L'Afrique, un continent plein d'atouts…
Grande comme les États-Unis, la Chine, l'Inde et l'Europe réunis, l'Afrique pèse 13 % de la population mondiale, une proportion appelée à doubler d'ici 2050. Elle dispose de près de la moitié des terres arables encore disponibles de la planète, de 660 000 milliards de mètres cubes de réserves d'eau douce, et abrite le deuxième poumon vert du Globe, la forêt du bassin du fleuve Congo, qui s'étend sur près de 250 millions d'hectares et capte davantage de carbone que l'Amazonie. Son sous-sol regorge de minerais et de métaux rares, indispensables à l'industrie moderne et à la transition énergétique : le cobalt, le lithium, le nickel et les terres rares. Son ensoleillement, le coût encore maîtrisé du foncier et sa proximité avec l'Europe la prédisposent à produire à grande échelle et à un prix compétitif l'énergie du futur, l'hydrogène vert. L'Égypte, le Maroc, la Mauritanie, la Namibie et l'Afrique du Sud viennent d'ailleurs de sceller une alliance en ce sens.
L'Afrique produit 12 % du pétrole mondial et exporte déjà vers l'Europe 108 millions de mètres cubes de gaz naturel liquéfié, soit presque autant que les importations européennes de gaz russe avant le déclenchement du conflit avec l'Ukraine (155 millions de mètres cubes). L'Algérie à elle seule fournit 11 % des volumes consommés dans l'Union européenne, et devrait voir cette part augmenter à la faveur des nouveaux accords conclus avec l'Italie et la France.
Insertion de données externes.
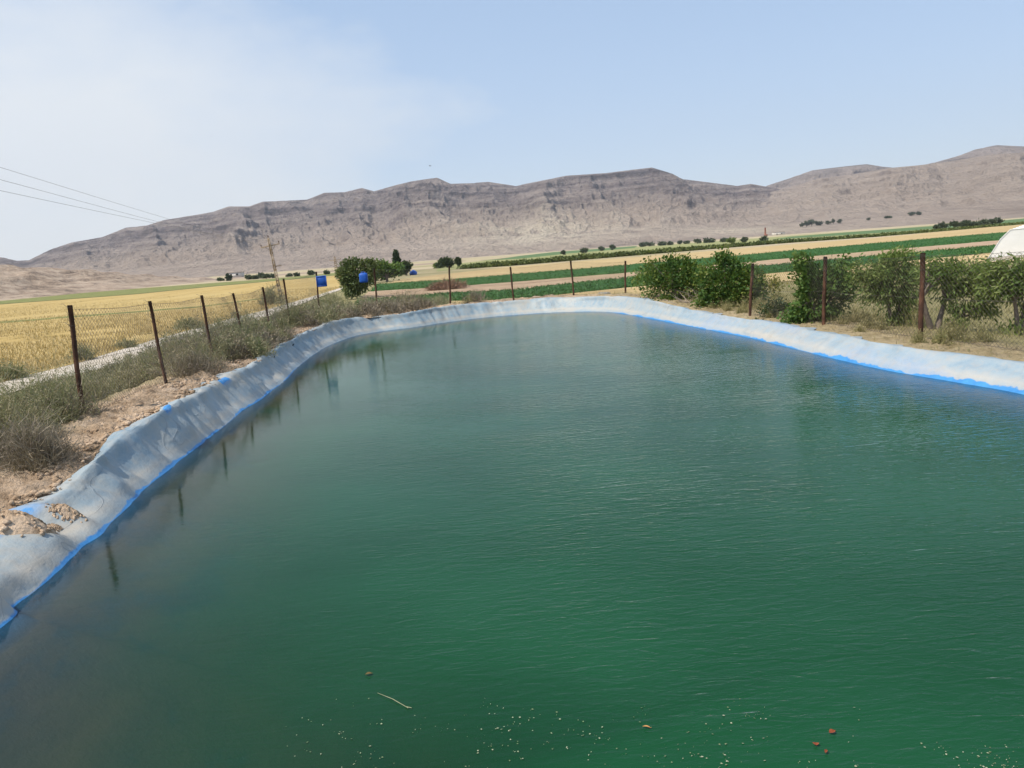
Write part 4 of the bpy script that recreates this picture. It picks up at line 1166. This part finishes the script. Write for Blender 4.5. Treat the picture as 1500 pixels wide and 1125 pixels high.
T1 = power_pole('tall leaning ladder-like concrete power pole at the end of the track', pt(412, 437, 74), pt(393, 349, 74), .72, .95)
T2 = power_pole('distant pale power pole standing left of the dark round tree', pt(494, 409, 150), pt(490.3, 377, 150), 1.7, 1.1, False, False)
T3 = power_pole('farthest power pole, its crossarm just above the dark round tree', pt(549, 407, 215), pt(547.5, 383, 215), 1.9, 1.3, False, False)
WPX = [(0, 279, 24.0), (0, 263, 25.0), (0, 245, 26.0)]
names = ['lowest of the three cables in the sky at upper left', 'middle of the three cables in the sky at upper left', 'topmost of the three cables in the sky at upper left']
MID = [(200, 332.5), (225, 329.5), (232, 323)]
for t1, t2, t3, (px, py, y), lab, (mx_, my_) in zip(T1, T2, T3, WPX, names, MID):
    e = pt(px, py, y); u = unit((e - t1)[:2]); f = e + (e - t1) * .55 + np.array([0, 0, .25])
    ym = t1[1] + (e[1] - t1[1]) * .65; mm = pt(mx_, my_, ym)
    # curve through pole, the two sighted points, and on past the camera's left
    s_ = np.linspace(0, 1.55, 60); so = np.array([0, .65, 1.0, 1.55]); zo = np.array([t1[2], mm[2], e[2], f[2]])
    zc = np.polyval(np.polyfit(so, zo, 3), s_); zc[0] = t1[2]
    path = np.stack([t1[0] + (e[0] - t1[0]) * s_, t1[1] + (e[1] - t1[1]) * s_, zc], 1)
    m = MB(); tube(m, path, .006, 5)
    for p0, p1 in ((t1, t2), (t2, t3)):
        q = np.linspace(0, 1, 24)[:, None]; pa = p0 * (1 - q) + p1 * q - np.array([0, 0, .9]) * (4 * q * (1 - q)); tube(m, pa, .004, 4)
    tag(m.build('power_cable', CABLE), lab, 'cable', 'power cables')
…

Le Continent recèle d'immenses réserves encore inexploitées : 125 milliards de barils de pétrole bruts mais surtout près de 13 000 milliards de mètres cubes de gaz naturel. Le tiers des découvertes mondiales d'hydrocarbures réalisées au cours de la décennie passée l'ont été en Afrique, et d'immenses projets gaziers vont entrer en service en 2023, au large de la Mauritanie et du Sénégal, dans le Golfe de Guinée et dans le canal du Mozambique.
L'Afrique, qui verra sa production de gaz tripler d'ici à 2035, selon Rystad Energy, peut devenir l'alliée d'une Europe en quête de sécurité pour ses approvisionnements. Ce pacte énergétique serait une opportunité fantastique pour donner un contenu stratégique au partenariat rénové que l'Europe et l'Afrique appellent de leurs vœux mais qui peine à se mettre en place. Récemment, l'Union européenne, sous l'impulsion de la France notamment, a multiplié initiatives et signaux témoignant d'une prise de conscience des potentialités et des défis de l'Afrique. L'initiative Global Gateway présentée fin 2021 par Ursula von der Leyen ambitionne de financer à hauteur de 150 milliards d'euros les projets africains au cours des six années à venir, notamment dans les infrastructures et l'énergie.